By turning intangibles into focal points, the Blue Jays hope players end up "discussing them openly just as much as you’d discuss a swing or a delivery with a player," he adds.

Thirteen players made their big-league debuts with the Blue Jays in 2018 and many more from a farm system Baseball America ranked third in August will do so next year and beyond.

Between those who have already broken through such as Ryan Borucki, Lourdes Gurriel Jr., Thomas Pannone, Sean Reid-Foley, Danny Jansen, Reese McGuire and Anthony Alford, and those to come like Vladimir Guerrero Jr., Bo Bichette, Cavan Biggio, Nate Pearson, T.J. Zeuch, Patrick Murphy and Kevin Smith, the Blue Jays’ approach to player development is going to be tested.

In the interim, the Blue Jays are an organization ripe with opportunity, a reality recognized up and down the system.

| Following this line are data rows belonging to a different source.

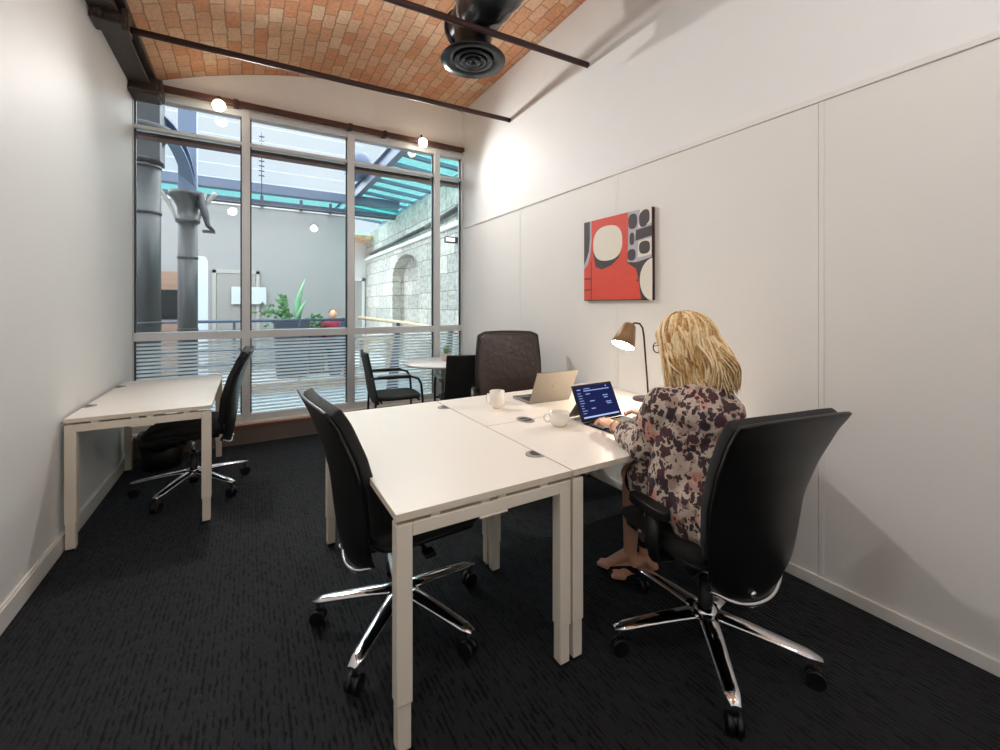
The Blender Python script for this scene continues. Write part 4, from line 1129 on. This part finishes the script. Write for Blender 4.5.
MB().box(.34, .54, -.2, .2, 0, .92).build('pot', M['planter'], t2, bevel=.008); lf2.build('leaves', M['leaf'], t2)

# seated man on the far walkway
OM = V((1.55, 9.6, 0))
mp_ = thing('person', 'person in a maroon sweater seated behind the railing beyond the window', 'person', OM)
b_ = MB()
b_.ell((0, 0, .55), (.17, .13, .12)); b_.cap((0, 0, .6), (0, -.02, .9), .13, .15); b_.cap((-.16, -.02, .95), (.16, -.02, .95), .065); b_.cap((0, -.02, 1.0), (0, -.03, 1.1), .05)
b_.ell((0, -.03, 1.17), (.075, .092, .105)); b_.cap((0, -.12, 1.17), (0, -.13, 1.145), .012); b_.ell((-.076, -.02, 1.17), (.012, .018, .03)); b_.ell((.076, -.02, 1.17), (.012, .018, .03))
for s in (-1, 1):
    b_.chain([(s*.19, -.02, .95), (s*.24, -.1, .72), (s*.12, -.32, .74)], [.05, .042, .03]); 
    for k in range(4): b_.cap((s*(.12-.015*k), -.34, .74), (s*(.12-.018*k), -.43, .735), .009, .007, 8)
    b_.cap((s*.09, -.34, .74), (s*.06, -.38, .74), .01, .008, 8)
    b_.chain([(s*.09, 0, .52), (s*.1, -.42, .52), (s*.1, -.42, .1)], [.085, .06, .04]); b_.cap((s*.1, -.4, .05), (s*.11, -.58, .035), .042, .032)
o = b_.build('body', M['skin'], mp_); mod(o, 'REMESH', mode='VOXEL', voxel_size=.008, use_smooth_shade=True); mod(o, 'SMOOTH', iterations=2)
b_ = MB(); b_.cap((0, 0, .56), (0, -.02, .9), .15, .165); b_.cap((-.16, -.02, .95), (.16, -.02, .95), .08)
for s in (-1, 1): b_.chain([(s*.19, -.02, .94), (s*.24, -.1, .72), (s*.15, -.27, .74)], [.068, .06, .045])
o = b_.build('sweater', M['maroon'], mp_); mod(o, 'REMESH', mode='VOXEL', voxel_size=.012, use_smooth_shade=True); mod(o, 'SMOOTH', iterations=3)
b_ = MB()
for s in (-1, 1): b_.chain([(s*.09, 0, .52), (s*.1, -.42, .52), (s*.1, -.42, .12)], [.1, .075, .055])
o = b_.build('trousers', M['jeans'], mp_); mod(o, 'REMESH', mode='VOXEL', voxel_size=.012, use_smooth_shade=True)
o = MB().ell((0, -.0, 1.205), (.082, .09, .085)).build('hair', M['hairgrey'], mp_)
t = thing('lounge_chair', 'dark chair holding the person in maroon beyond the window', 'chair', (1.55, 9.6, 0))
MB().box(-.26, .26, -.28, .24, .34, .43).build('seat', M['jeans'], t, bevel=.03); MB().box(-.26, .26, .2, .28, .4, .82).build('backrest', M['jeans'], t, bevel=.03)
for sx in (-.22, .22):
    for sy in (-.24, .24): MB().cyl((sx, sy, 0), (sx, sy, .35), .018, 8).build('leg', M['black'], t)
t = thing('cafe_table', 'small table in front of the person in maroon', 'table', (1.5, 9.15, 0))
MB().box(-.4, .4, -.14, .16, .66, .70).build('tabletop', M['railblue'], t, bevel=.006)
MB().cyl((0, 0, .0), (0, 0, .66), .03, 12).build('pedestal', M['black'], t)
MB().box(-.2, .2, -.12, .12, 0, .02).build('base', M['black'], t, bevel=.004)
t = thing('laptop', 'dark laptop open before the person in maroon', 'laptop', (1.55, 9.2, .7))
MB().box(-.15, .15, -.05, .1, 0, .015).build('body', M['planter'], t); MB().box(-.16, .16, -.08, -.07, .0, .21, 0, Matrix.Rotation(R(10), 4, 'X')).build('lid', M['planter'], t, bevel=.002)
t = thing('ceiling_bay', 'patch of warm brick vault above the white end wall', 'ceiling', (2.6, 13, 3.3)) if False else None
struct(MB().box(2.05, 3.1, 12.4, 13.3, 3.28, 3.36).build('ceiling_end', M['brick'], uv=lambda p: (p.y, p.x)))

# ------------------------------------------------------------------ light
w = D.worlds.new('world'); bpy.context.scene.world = w; w.use_nodes = True
wn = w.node_tree.nodes; wl = w.node_tree.links; wn.clear()
wo = wn.new('ShaderNodeOutputWorld'); bgn = wn.new('ShaderNodeBackground')
tcn = wn.new('ShaderNodeTexCoord'); nzn = wn.new('ShaderNodeTexNoise'); nzn.inputs['Scale'].default_value = 1.6; nzn.inputs['Detail'].default_value = 3
rmp = wn.new('ShaderNodeValToRGB'); rmp.color_ramp.elements[0].color = c4((196, 220, 240)); rmp.color_ramp.elements[0].position = .35
rmp.color_ramp.elements[1].color = c4((228, 238, 247)); rmp.color_ramp.elements[1].position = .65
wl.new(tcn.outputs['Generated'], nzn.inputs['Vector']); wl.new(nzn.outputs[0], rmp.inputs[0]); wl.new(rmp.outputs[0], bgn.inputs[0]); bgn.inputs[1].default_value = 1.0
wl.new(bgn.outputs[0], wo.inputs[0])
def area(name, loc, rot, sx, sy, e, col):
    l = D.lights.new(name, 'AREA'); l.shape = 'RECTANGLE'; l.size = sx; l.size_y = sy; l.energy = e; l.color = col
    o = D.objects.new(name, l); C.objects.link(o); o.location = loc; o.rotation_euler = rot; return o
l = D.lights.new('sun', 'SUN'); l.energy = 15.; l.angle = R(150); l.color = (.92, .97, 1)
lo = D.objects.new('sun', l); C.objects.link(lo); lo.rotation_euler = (R(-12), R(0), 0)
# unseen ceiling lamps added behind the camera for general fill light
def fill_pendant(x, y, z, e, label):
    t = thing('fill_lamp', label, 'lamp', (x, y, z))
    MB().lathe([(.0, .06), (.05, .06), (.10, .03), (.11, 0), (.105, 0), (.09, .02), (.0, .03)], n=28).build('lamp_shade', M['black'], t)
    MB().cyl((0, 0, .05), (0, 0, vault(x)-z-.002), .008, 8).build('stem', M['black'], t)
    l = D.lights.new('fill_lamp_light', 'POINT'); l.energy = e; l.color = (.93, .97, 1); l.shadow_soft_size = .07
    lo = D.objects.new('fill_lamp_light', l); C.objects.link(lo); lo.location = (x, y, z-.075)
fill_pendant(-.25, .5, 3.2, 30, 'unseen black fill lamp on the left behind the camera')
fill_pendant(1.3, -.6, 3.2, 30, 'unseen black fill lamp at the back of the room')

# ------------------------------------------------------------------ camera
cd = D.cameras.new('camera'); cam = D.objects.new('camera', cd); C.objects.link(cam)
cam.location = (0, 0, 1.348)
cam.rotation_euler = (R(90), 0, -math.atan(252/425))
cd.sensor_width = 36; cd.lens = 36*425/1000; cd.shift_y = -.069; cd.clip_start = .02
S = bpy.context.scene; S.camera = cam
S.view_settings.view_transform = 'Standard'; S.view_settings.look = 'None'; S.view_settings.gamma = 1; S.view_settings.use_curve_mapping = False
S.view_settings.exposure = 0.17
S.cycles.max_bounces = 10; S.cycles.diffuse_bounces = 6; S.cycles.transparent_max_bounces = 24; S.cycles.sample_clamp_indirect = 6; S.cycles.caustics_reflective = False; S.cycles.caustics_refractive = False
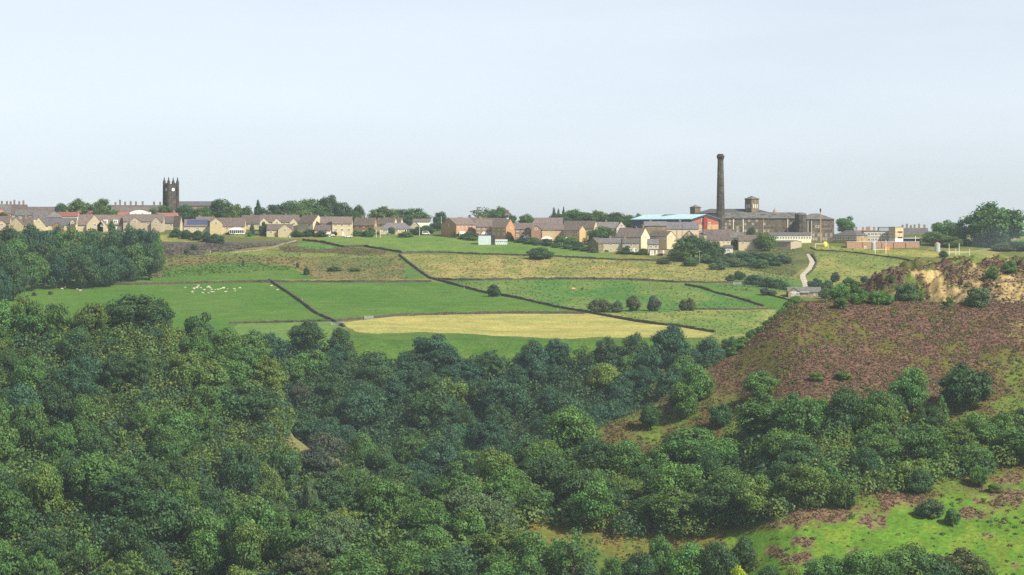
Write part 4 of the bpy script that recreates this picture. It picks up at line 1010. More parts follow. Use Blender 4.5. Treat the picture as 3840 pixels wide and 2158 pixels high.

"A lot of guys are talking about it," says Kim. "You go through the Lansing, Dunedin, New Hampshire of Buffalo clubhouses and it really has been a consistent topic over the last couple of months. ‘You see what Borucki did last night?’ Or ‘It’s great that Jano is up there,’ or ‘Look at Rowdy, look at Reese.’ It means a lot to these players."

And to the future of the franchise, too.